§ Exercise:
Omit the pictures and print exactly the lines of the listing below, starting at the first and ending at the line containing "from mathutils import Vector, Matrix, noise".

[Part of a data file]
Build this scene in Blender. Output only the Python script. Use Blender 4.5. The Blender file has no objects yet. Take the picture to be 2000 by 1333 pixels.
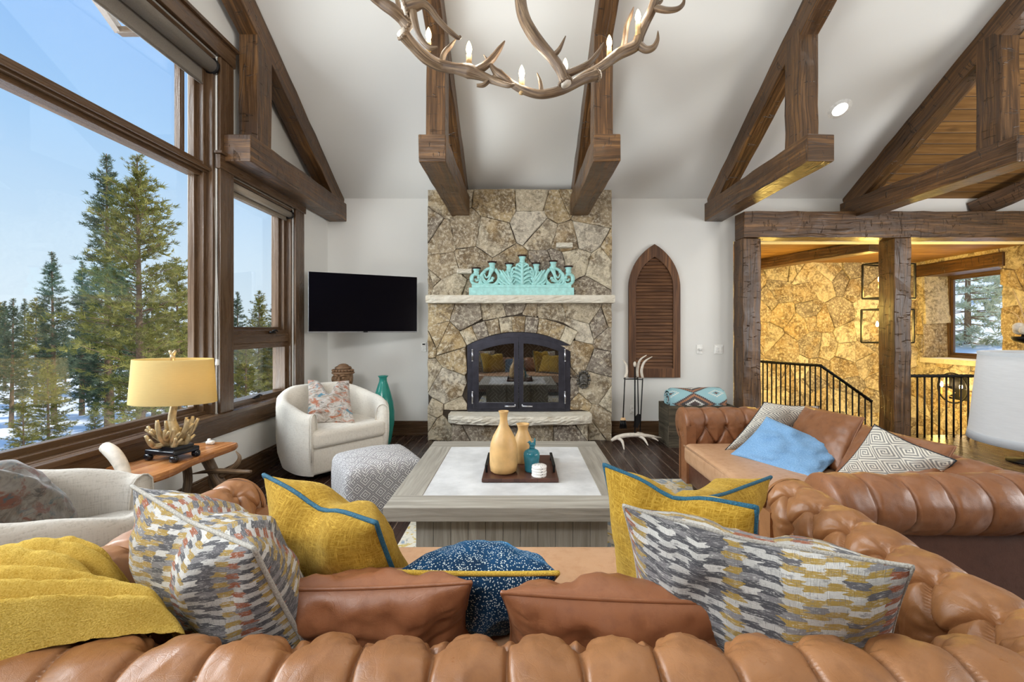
import bpy, bmesh, math, random
from mathutils import Vector, Matrix, noise as mnoise

SC = bpy.context.scene
COL = SC.collection
PI = math.pi
# ------------------------------------------------------------------ camera, sky, light, exposure
F = 833.333          # focal length in pixels of the 2000 px wide frame (15 mm on 36 mm)
EYE = 1.40
cam_d = bpy.data.cameras.new('camera'); cam = bpy.data.objects.new('camera', cam_d); COL.objects.link(cam)
cam.location = (0, 0, EYE); cam.rotation_euler = (PI/2, 0, 0)
cam_d.sensor_width = 36; cam_d.lens = 15; cam_d.shift_x = -0.0075; cam_d.shift_y = -0.01075
cam_d.clip_start = 0.02; cam_d.clip_end = 300
SC.camera = cam
SC.view_settings.view_transform = 'Standard'; SC.view_settings.look = 'None'
SC.view_settings.gamma = 1; SC.view_settings.use_curve_mapping = False
SC.view_settings.exposure = 0.0

wd = bpy.data.worlds.new('sky'); SC.world = wd; wd.use_nodes = True
wt = wd.node_tree; wt.nodes.clear()
_o = wt.nodes.new('ShaderNodeOutputWorld'); _b = wt.nodes.new('ShaderNodeBackground')
_tc = wt.nodes.new('ShaderNodeTexCoord'); _sx = wt.nodes.new('ShaderNodeSeparateXYZ'); _r = wt.nodes.new('ShaderNodeValToRGB')
wt.links.new(_tc.outputs['Generated'], _sx.inputs[0]); wt.links.new(_sx.outputs['Z'], _r.inputs[0])
_e = _r.color_ramp.elements
_e[0].position = 0.0; _e[0].color = (0.80, 0.90, 1.0, 1)
_e[1].position = 0.62; _e[1].color = (0.23, 0.47, 1.0, 1)
_m = _e.new(0.14); _m.color = (0.66, 0.82, 1.0, 1)
_m = _e.new(0.33); _m.color = (0.42, 0.66, 1.0, 1)
wt.links.new(_r.outputs[0], _b.inputs[0]); _b.inputs[1].default_value = 1.04
wt.links.new(_b.outputs[0], _o.inputs[0])

def lamp(kind, name, loc, energy, color=(1, 1, 1), size=0.1, size_y=None, aim=None, angle=None, shape=None):
    d = bpy.data.lights.new(name, kind); o = bpy.data.objects.new(name, d); COL.objects.link(o)
    o.location = loc; d.energy = energy; d.color = color
    if kind == 'AREA':
        d.shape = 'RECTANGLE' if size_y else 'DISK'; d.size = size
        if size_y: d.size_y = size_y
    elif kind == 'SUN': d.angle = size
    else: d.shadow_soft_size = size
    if kind == 'SPOT': d.spot_size = angle or 2.0; d.spot_blend = 0.8
    if aim is not None:
        o.rotation_euler = (Vector(aim) - Vector(loc)).to_track_quat('-Z', 'Y').to_euler()
    return o

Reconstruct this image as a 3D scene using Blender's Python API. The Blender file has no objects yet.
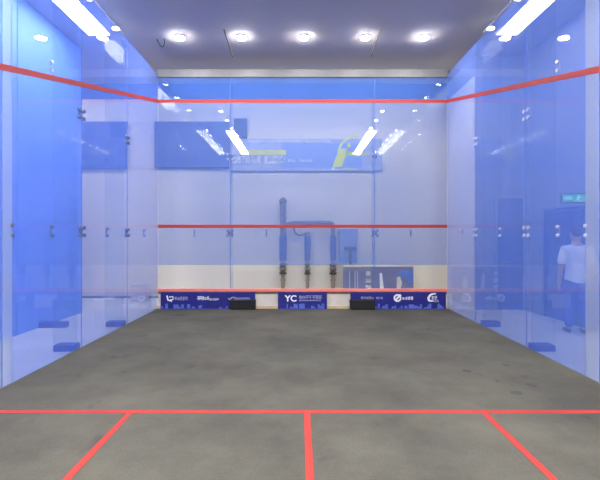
import bpy, bmesh, math, random
from mathutils import Vector, Matrix
random.seed(7)
PI = math.pi
scene = bpy.context.scene
COL = scene.collection

# ------------------------------------------------------------------ camera
F = 418.0            # focal length in pixels of the 600 wide frame
CX, CZ = -0.069, 1.6
cam_d = bpy.data.cameras.new('camera')
cam_d.sensor_width = 36.0
cam_d.lens = F * 36.0 / 600.0
cam_d.shift_x = 0.001
cam_d.shift_y = -0.007
cam_d.clip_end = 200
cam = bpy.data.objects.new('camera', cam_d)
cam.location = (CX, 0, CZ)
cam.rotation_euler = (PI / 2, 0, 0)
COL.objects.link(cam)
scene.camera = cam


def PX(px, D): return (px - 299.4) * D / F + CX
def PZ(py, D): return CZ - (py - 235.8) * D / F


# ------------------------------------------------------------------ materials
def new_mat(name):
    m = bpy.data.materials.new(name)
    m.use_nodes = True
    m.node_tree.nodes.clear()
    return m, m.node_tree.nodes, m.node_tree.links


def solid(name, col, rough=0.55, metal=0.0, vary=0.06, scale=6.0, bump=0.0, spec=0.4):
    """Principled with a soft noise variation of its colour."""
    m, N, L = new_mat(name)
    out = N.new('ShaderNodeOutputMaterial')
    p = N.new('ShaderNodeBsdfPrincipled')
    tc = N.new('ShaderNodeTexCoord')
    no = N.new('ShaderNodeTexNoise')
    no.inputs['Scale'].default_value = scale
    no.inputs['Detail'].default_value = 4
    L.new(tc.outputs['Object'], no.inputs['Vector'])
    r = N.new('ShaderNodeValToRGB')
    r.color_ramp.elements[0].position = 0.3
    r.color_ramp.elements[1].position = 0.7
    r.color_ramp.elements[0].color = [c * (1 - vary) for c in col] + [1]
    r.color_ramp.elements[1].color = [min(1, c * (1 + vary)) for c in col] + [1]
    L.new(no.outputs['Fac'], r.inputs['Fac'])
    L.new(r.outputs['Color'], p.inputs['Base Color'])
    p.inputs['Roughness'].default_value = rough
    p.inputs['Metallic'].default_value = metal
    p.inputs['Specular IOR Level'].default_value = spec
    if bump:
        b = N.new('ShaderNodeBump')
        b.inputs['Strength'].default_value = bump
        b.inputs['Distance'].default_value = 0.01
        L.new(no.outputs['Fac'], b.inputs['Height'])
        L.new(b.outputs['Normal'], p.inputs['Normal'])
    L.new(p.outputs['BSDF'], out.inputs['Surface'])
    return m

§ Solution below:
Build this scene in Blender. Output only the Python script. Use Blender 4.5. The Blender file has no objects yet. Take the picture to be 2000 by 1333 pixels.
import bpy, bmesh, math, random
from mathutils import Vector, Matrix, noise as mnoise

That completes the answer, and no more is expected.